Seus olhos se abrem metodicamente e Maria não faz questão de olhar o visor do relógio que a desperta para saber que são 05:45. Cansada, a mulher se levanta em silêncio para não acordar o marido, trabalhador e honesto. Toma um banho rápido para se livrar da exaustão e vai para a cozinha preparar o café da manhã para seus três filhos, frutos de seu casamento precoce.
Café feito, ela acorda as crianças e as arruma para a
escola, enquanto o marido ainda cheira álcool da noite anterior. Provavelmente
fede assim desde a tarde retrasada, ou desde o começo do casamento... ela não
saberia dizer. Enquanto ele se veste, ignorando propositalmente o olhar de sua
esposa -como faz sempre que não precisa aliviar-se da tensão do dia- ela pede
que retorne ao lar mais cedo naquele dia. Ele nega. No fundo, ambos sabem que
sua súplica se resume em seu desejo de não traída mais uma vez.

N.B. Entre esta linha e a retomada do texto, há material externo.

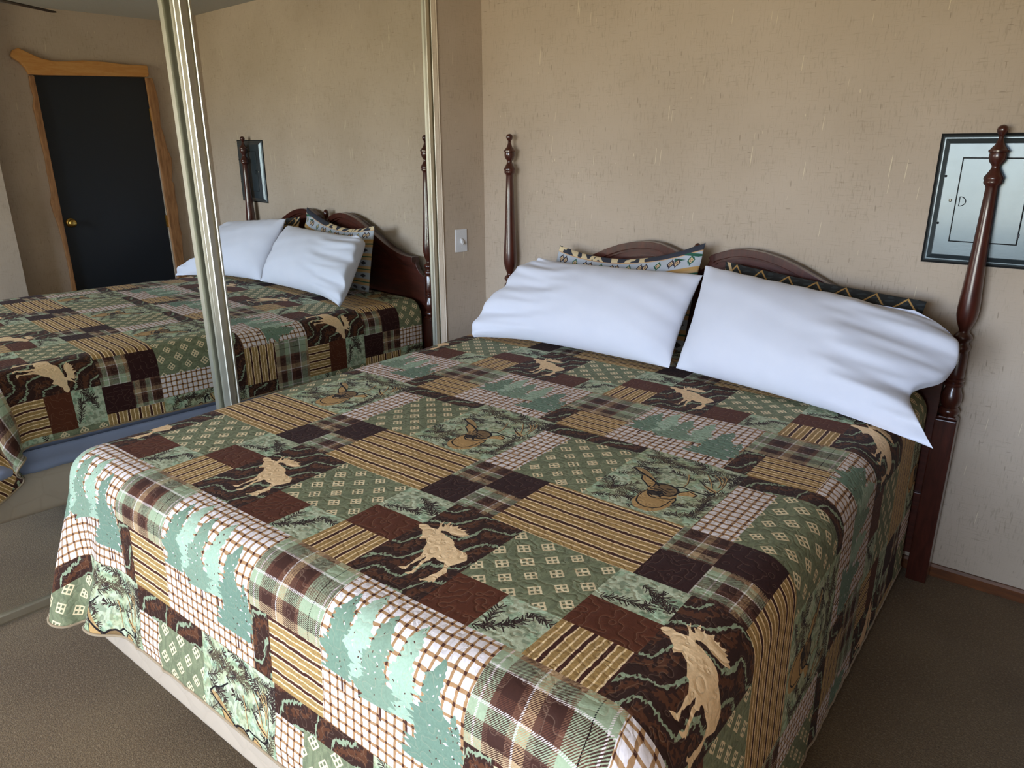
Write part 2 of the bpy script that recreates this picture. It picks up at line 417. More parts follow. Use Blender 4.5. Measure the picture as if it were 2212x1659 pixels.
    gd=rect(.117,.34,.243,.545)
    dm=rect(.338,S+.014,.243,.606); sage(dm)
    bs=rect(.012,.338,.534,.606); bark(bs)
    # tree band V .606...9455
    bark(rect(-.067,.006,.606,.768)); stripes(rect(.006,.187,.606,.768),loc(0,.606)[1],.0405,.012)
    plaid(rect(-.067,.185,.765,.9455),-.067,.762,.215,.190)
    tm=rect(.185,.566,.606,.9455); gingham(tm,.187,.606)
    # moose band V .9455..1.2908
    stripes(rect(-.0275,.132,.9455,1.0708),loc(-.0275,0)[0],.0415,.012)
    put(rect(-.0275,.132,1.0708,1.172),PLAIN)
    br1=rect(-.0275,.132,1.172,T); sage(br1)
    mm=rect(.132,.3414,.9455,T); bark(mm)
    put(rect(.3414,.472,.9455,1.0708),PLAIN)
    br2=rect(.472,.598,.9455,1.0708); sage(br2)
    gm2=rect(.3414,.598,1.0708,T)
    g=gd|gm2; put(g,GREEN); n=noise(.006,.02,61,2); k=np.where(n>.55,1.05,np.where(n<.42,.93,1.0)); img[g]*=k[g][:,None]
    # diamonds: lattice of small four-pane squares turned 45 degrees
    def diamonds(m,u0,u1,v0,v1,ou,ov):
        st=.0385; r=.0138
        for i in range(-14,15):
            for j in range(-14,15):
                cu=ou+st*i; cv=ov+st*j
                if (i+j)%2==0 and u0-.02<cu<u1+.02 and v0-.02<cv<v1+.02:
                    q=r*rnd.uniform(.93,1.07)
                    def dia(x,y,rr): return [(x+rr*math.cos(t)*(1+rnd.uniform(-.1,.1)),y+rr*math.sin(t)*(1+rnd.uniform(-.1,.1))) for t in (0,.78,1.57,2.36,3.14,3.93,4.71,5.5)]
                    sq=[(cu+q*1.41*a,cv+q*1.41*b) for a,b in ((1,0),(.5,.52),(0,1),(-.52,.5),(-1,0),(-.5,-.52),(0,-1),(.52,-.5))]
                    poly(sq,m,hexc('e6d0a6'))
                    for a,b in ((1,0),(-1,0),(0,1),(0,-1)):
                        poly([(cu+q*.62*a+q*.36*x,cv+q*.62*b+q*.36*y) for x,y in ((1,0),(0,1),(-1,0),(0,-1))],m,GREEN*.9)
    diamonds(gm2,.3414,.598,1.0708,T,1.765-1.3773-.0,-1.941+1.8021+T)
    diamonds(gd,.117,.34,.243,.545,.15,.30)
    # trees
    for (cu,vb,vt,hw,c) in ((.285,.745,.925,.040,'a5b9a0'),(.415,.735,.905,.036,'9fb49b'),(.235,.735,.900,.040,'748a74'),(.345,.725,.895,.043,'7f937c'),(.49,.665,.868,.052,'708672'),(.545,.70,.80,.02,'708672')):
        line([(cu+.012,vb+.01),(cu+.013,vb-.032)],tm,hexc('4a2a20'),.006)
        L=[];R=[]; n=46
        for q in range(n+1):
            t=q/n; hv=vb+(vt-vb)*t; base=hw*1.42*(1-t)**.66*(.75+.25*math.cos(t*1.2))+.0015
            lob=1+.22*math.sin(t*17+cu*90); lob2=1+.22*math.sin(t*15+cu*60+2); saw=(q%3)/3.; j1=lob*rnd.uniform(.7,1.2)*(1-.35*saw); j2=lob2*rnd.uniform(.7,1.2)*(1-.35*((q+1)%3)/3.)
            L.append((cu-base*j1,hv-rnd.uniform(0,.012)*(1-t))); R.append((cu+base*j2,hv-rnd.uniform(0,.012)*(1-t)))
        poly(L+R[::-1],tm,hexc(c))
        for q in range(14):
            t=rnd.random(); a=cu+rnd.uniform(-1,1)*hw*(1-t)*.9; b=vb+(vt-vb)*t
            line([(a,b),(a+rnd.uniform(-.003,.003),b+.002)],tm,hexc('4a2a20') if q%2 else WHITE,.002)
    # moose
    P=lambda n,du=0,dv=0:[(PRINT[n][i]/1e4+du,PRINT[n][i+1]/1e4+dv) for i in range(0,len(PRINT[n]),2)]
    poly(P('MOOSE'),None,MOOSE)
    # needle branches in the sage patches
    for (m,args) in ((br1,[(-.01,1.178,.55,.09),(.04,1.262,-.25,.08),(.125,1.21,2.6,.05),(.07,1.20,.9,.05)]),
                     (br2,[(.475,.955,.3,.07),(.50,.96,1.9,.06),(.545,1.05,-.3,.05),(.52,.985,.6,.05)]),
                     (dm,[(.36,.56,-.25,.10),(.36,.50,.2,.07),(.40,.565,.15,.12),(.50,.555,-.1,.12),(.36,.40,.9,.08),(.35,.30,.5,.10),(.36,.26,.35,.09),(.46,.262,.2,.12),(.56,.27,.7,.12),(.42,.33,.2,.07),(.37,.45,.5,.06),(.56,.58,-.2,.07),(.44,.53,.1,.08),(.60,.29,.9,.06),(.62,.32,1.5,.12),(.60,.38,1.2,.08),(.55,.33,.4,.08),(.63,.50,1.7,.08),(.40,.46,-.7,.05)])):
        if m is dm: args=args+[(rnd.uniform(.35,.62),rnd.uniform(.25,.33),rnd.uniform(0,6.28),.06) for _ in range(5)]+[(rnd.uniform(.35,.64),rnd.uniform(.47,.60),rnd.uniform(0,6.28),.06) for _ in range(9)]
        for u,v,a,L in args: branch(m,u,v,a,L,bend=rnd.uniform(-.8,.8),nl=.0175)
    n=noise(.03,.03,71,2); y=dm&(n>.56); img[y]=img[y]*.75+hexc('a5a06a')*.25
    # deer
    OUT=hexc('1c1517'); DT=hexc('bd955f')
    for q in ('face','ear2','ear1','beam'): poly(P(q,S),dm,DT*(.97 if q=='face' else 1.03),.75 if q=='ear1' else 1.)
    poly([(a,b) for a,b in P('l_ear',S)]+P('l_in',S),dm,DT)
    poly([P('l_brow',S)[i] for i in range(9)]+[P('l_nose',S)[1]],dm,OUT,.35)
    poly(P('l_eye',S)+[P('l_nose',S)[0]],dm,OUT,.8)
    for q in PRINT:
        if q.startswith('l_'): line(P(q,S),dm,OUT,.0055 if q in('l_nose','l_eye','l_b1','l_ear1','l_brow') else .0034)
        if q in('l_t1','l_t3','l_t4','l_t5','l_t6'): line(P(q,S),dm,DT,.0035); line([(a+.0016,b+.001) for a,b in P(q,S)],dm,OUT,.0012)
    e=P('l_eye',S); line(e[1:3],dm,hexc('d8c39a'),.003)
    # print grain
    img*= (.95+.1*fine)[...,None]
    # --- meander stitching: thread colour and puff height ---------------
    q=noise(.017,.017,91)+.3*noise(.009,.009,95)
    q=(q-np.median(q)); gx=(np.roll(q,-1,1)-np.roll(q,1,1))*.5; gy=(np.roll(q,-1,0)-np.roll(q,1,0))*.5
    dist=np.abs(q)/(np.hypot(gx,gy)+1e-4)/px
    thread=np.clip(1.3-dist/.0009,0,1)
    img=img*(1-.30*thread[...,None])+hexc('b9a489')*.30*thread[...,None]
    hgt=np.clip(dist/.009,0,1)**.6
    hgt=hgt*(.85+.15*fine)
    return np.clip(img,0,1),hgt

# ---------------------------------------------------------------- room shell
H = 2.53
XR, YJ, XJ, XFAR = 2.957, -1.495, 2.83, 3.2       # door wall; from YJ on the wall stands a little further into the room
LM = -0.0455                            # the closet wall is not quite square to the headboard wall
def LW(c, y, m=LM): return (c-y*math.sin(m))/math.cos(m)
b = MB(); b.box(-1.2, XFAR+.1, YF-.15, .12, -.08, 0); struct(b.build('floor', M_CARPET))
b = MB(); b.box(-1.2, XFAR+.1, YF-.15, .12, H, H+.08); struct(b.build('ceiling', M_CEIL))
b = MB(); b.box(-1.2, XR+.12, 0, .12, 0, H); struct(b.build('wall_back', M_WALL))
def plan(mb, pts, z0, z1): mb.prism(pts, lambda x, y: (x, y, z0), lambda x, y: (x, y, z1))
b = MB()
plan(b, [(.085, 0), (-.03, 0), (LW(.012, -.272)-.10, -.272), (LW(.045, -.272), -.272)], 0, H)          # strip with the switch
plan(b, [(LW(.045, -.272), -.272), (LW(-.09, -.272), -.272), (LW(-.09, -2.78), -2.78), (LW(.045, -2.78), -2.78)], 2.36, H)   # over the doors
plan(b, [(LW(.085, -2.78), -2.78), (-1.2, -2.78), (-1.2, YF), (LW(.085, YF), YF)], 0, H)
struct(b.build('wall_left', M_WALL))
b = MB(); b.box(-1.2, -1.05, -2.78, 0, 0, H); struct(b.build('wall_closet', M_WALL))
# right wall: door wall with an opening, then a free corner where the room widens
DY0, DY1, DZ = -1.176, -.448, 2.140
b = MB(); b.box(XR, XR+.12, DY1, 0, 0, H); b.box(XR, XR+.12, YJ, DY0, 0, H); b.box(XR, XR+.12, DY0, DY1, DZ, H)
b.box(XJ, XR+.12, YF, YJ, 0, H)
struct(b.build('wall_right', M_WALL))
b = MB(); xs = [-1.2, WIN1[0], WIN1[1], XFAR+.1]
for i in range(3):
    if i == 1:
        w = WIN1
        b.box(xs[i], xs[i+1], YF-.14, YF, 0, w[2]); b.box(xs[i], xs[i+1], YF-.14, YF, w[3], H)
    else: b.box(xs[i], xs[i+1], YF-.14, YF, 0, H)
struct(b.build('wall_front', M_WALL))
M_GLASS = bpy.data.materials.new('window_glass'); M_GLASS.use_nodes = True
_n = M_GLASS.node_tree.nodes; _l = M_GLASS.node_tree.links; _n.clear()
_o = _n.new('ShaderNodeOutputMaterial'); _mx = _n.new('ShaderNodeMixShader'); _tr = _n.new('ShaderNodeBsdfTransparent'); _gl = _n.new('ShaderNodeBsdfGlossy')
_gl.inputs['Roughness'].default_value = 0.02; _mx.inputs[0].default_value = .06
_l.new(_tr.outputs[0], _mx.inputs[1]); _l.new(_gl.outputs[0], _mx.inputs[2]); _l.new(_mx.outputs[0], _o.inputs[0])
for k, w in enumerate((WIN1,)):
    r = bpy.data.objects.new('window_%d' % (k+1), None); COL.objects.link(r); r.location = ((w[0]+w[1])/2, YF, w[2]); struct(r)
    f = MB(); t_ = .045
    f.box(w[0], w[0]+t_, YF-.10, YF-.03, w[2], w[3]); f.box(w[1]-t_, w[1], YF-.10, YF-.03, w[2], w[3])
    f.box(w[0], w[1], YF-.10, YF-.03, w[2], w[2]+t_); f.box(w[0], w[1], YF-.10, YF-.03, w[3]-t_, w[3])
    f = f.build('window_frame', M_WHITEP)
    g = MB(); xm = (w[0]+w[1])/2; g.box(xm-.02, xm+.02, YF-.09, YF-.04, w[2]+t_, w[3]-t_); g = g.build('mullion', M_WHITEP)
    p1 = MB(); p1.box(w[0]+t_, xm-.02, YF-.068, YF-.064, w[2]+t_, w[3]-t_); p1 = p1.build('pane', M_GLASS)
    p2 = MB(); p2.box(xm+.02, w[1]-t_, YF-.068, YF-.064, w[2]+t_, w[3]-t_); p2 = p2.build('pane', M_GLASS)
    s_ = MB(); s_.box(w[0]-.05, w[1]+.05, YF, YF+.05, w[2]-.03, w[2]); s_ = s_.build('sill', M_WHITEP)
    under(r, f, g, p1, p2, s_)
# charcoal door seen in the mirror
r = bpy.data.objects.new('door_1', None); COL.objects.link(r); r.location = (XR, (DY0+DY1)/2, 0); struct(r)
b = MB(); b.box(XR+.004, XR+.04, DY0+.004, DY1-.004, .012, DZ-.004); slab = b.build('door_slab', M_DOOR, bevel=.002)
b = MB(); ky, kz = -1.118, 1.134
b.lathe([(0, .033), (.004, .033), (.008, .026), (.012, .013), (.030, .012), (.036, .022), (.046, .028), (.056, .027), (.063, .018), (.064, .010)], n=24)
b.v = [(XR+.004-z, ky+x, kz+y) for x, y, z in b.v]; knob = b.build('door_knob', M_BRASS, smooth=True)
hs = []
for hz in (1.874, 1.099, .25):
    b = MB(); b.box(XR-.004, XR+.006, DY1-.012, DY1+.006, hz-.045, hz+.045); hs.append(b.build('hinge', M_BRASS, bevel=.0015))
under(r, slab, knob, *hs)
def yzboard(name, pts, x0, x1, m, bev=.006):
    q = MB(); q.prism(pts, lambda y, z: (x0, y, z), lambda y, z: (x1, y, z)); return struct(q.build(name, m, bevel=bev, seg=2))
head = [(-1.290, 2.222), (-1.274, 2.251), (-1.240, 2.268), (-1.182, 2.241), (-1.123, 2.214), (-1.038, 2.200), (-.95, 2.207), (-.865, 2.218), (-.723, 2.218), (-.614, 2.211), (-.437, 2.213), (-.434, 2.150), (-.448, 2.135), (-.689, 2.126), (-.893, 2.118), (-1.120, 2.108), (-1.206, 2.108), (-1.220, 2.148), (-1.246, 2.180), (-1.287, 2.208)]
yzboard('trim_1', head, XR-.04, XR, M_PINE)
lo_ = [(-1.207, 2.104), (-1.209, 2.035), (-1.201, 1.967), (-1.217, 1.908), (-1.213, 1.838), (-1.212, 1.756), (-1.211, 1.672), (-1.206, 1.576), (-1.210, 1.491), (-1.209, 1.404), (-1.211, 1.330), (-1.226, 1.281), (-1.220, 1.217), (-1.207, 1.127), (-1.200, 1.037), (-1.195, .932), (-1.193, .813), (-1.198, .672), (-1.210, .5), (-1.204, .3), (-1.212, .1), (-1.212, 0)]
yzboard('trim_2', lo_+[(-1.166, 0), (-1.175, 2.104)], XR-.03, XR, M_BARKW)
ro_ = [(-.410, 2.130), (-.400, 2.074), (-.391, 1.998), (-.393, 1.882), (-.401, 1.803), (-.386, 1.725), (-.378, 1.645), (-.356, 1.564), (-.363, 1.469), (-.380, 1.401), (-.363, 1.373), (-.369, 1.290), (-.362, 1.192), (-.370, 1.093), (-.363, .993), (-.369, .907), (-.376, .806), (-.367, .672), (-.375, .4), (-.366, .2), (-.37, 0)]
yzboard('trim_3', [(-.458, 2.130)]+ro_+[(-.431, 0)], XR-.03, XR, M_BARKW)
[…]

O marido sai para o trabalho e aproveita a viagem para levar
seus pirralhos à escola. Sozinha em seu chamado lar, habitualmente passa um
pano no chão da casa enquanto seus pensamentos vagam para as conversas que
tinha com sua mãe quando ainda viva sobre sua função de servir ao esposo. Pelos
filhos que nem sempre almejou, pela casa que ele financiou, pela comida que seu
cônjuge traz a mesa, pela família! Ela propositalmente evita olhar-se no
espelho quando passa por este durante a limpeza, porque o vidro reflete uma
mulher cansada, machucada e abusada e não Maria, que outrora fora tão
inteligente e vívida.
A mulher não deixa de lembrar de uma antiga amiga sua que
cometeu a burrada, em seu ponto de vista, de desistir de sua família por não
aguentar alguns tapas. Nunca mais ouviu falar dela, deve estar morando nas ruas
sem casa, ou passando de mão em mão como uma prostituta- assim como toda mulher
divorciada.
Seus filhos retornam à casa, tomam banho, jantam e vão para
a cama. Ela desiste de esperar o marido chegar, então prepara uma marmita para
ele quando retornasse e vai dormir. No dia seguinte, Maria não faz questão de
olhar o visor do relógio que a desperta para saber que são 05:45.
A "imaginação sociológica" refere-se à
conscientização sobre a relação entre o indivíduo e a sociedade mais ampla,
permitindo a conexão entre realidades e interesses em disputa. Essa
compreensão, que vai além do conhecimento formal de sociologia, ajuda as
pessoas a perceberem as ligações entre suas vidas pessoais e o contexto social
mais amplo. Mills, ainda, enfatiza que um aspecto fundamental dessa imaginação
é a capacidade de observar a sociedade de forma distanciada, em vez de se
limitar às experiências pessoais e pré-concepções culturais. Dessa forma, o
caso de Maria não deve ser entendido como um caso isolado quando se trata de um
tema público de maior amplitude. O olhar sob Maria deve, portanto, entendê-la como
não apenas um indivíduo, mas analisar sua história, a biografia e a estrutura
social inserida.
Anna Lívia Izidoro Ferreira; 1° Direito Matutino
E o que é que Maria precisa fazer ou compreender, Anna? Quem é Maria? E o que a sociedade faz e fez com Maria? Um abraço, Alexandre.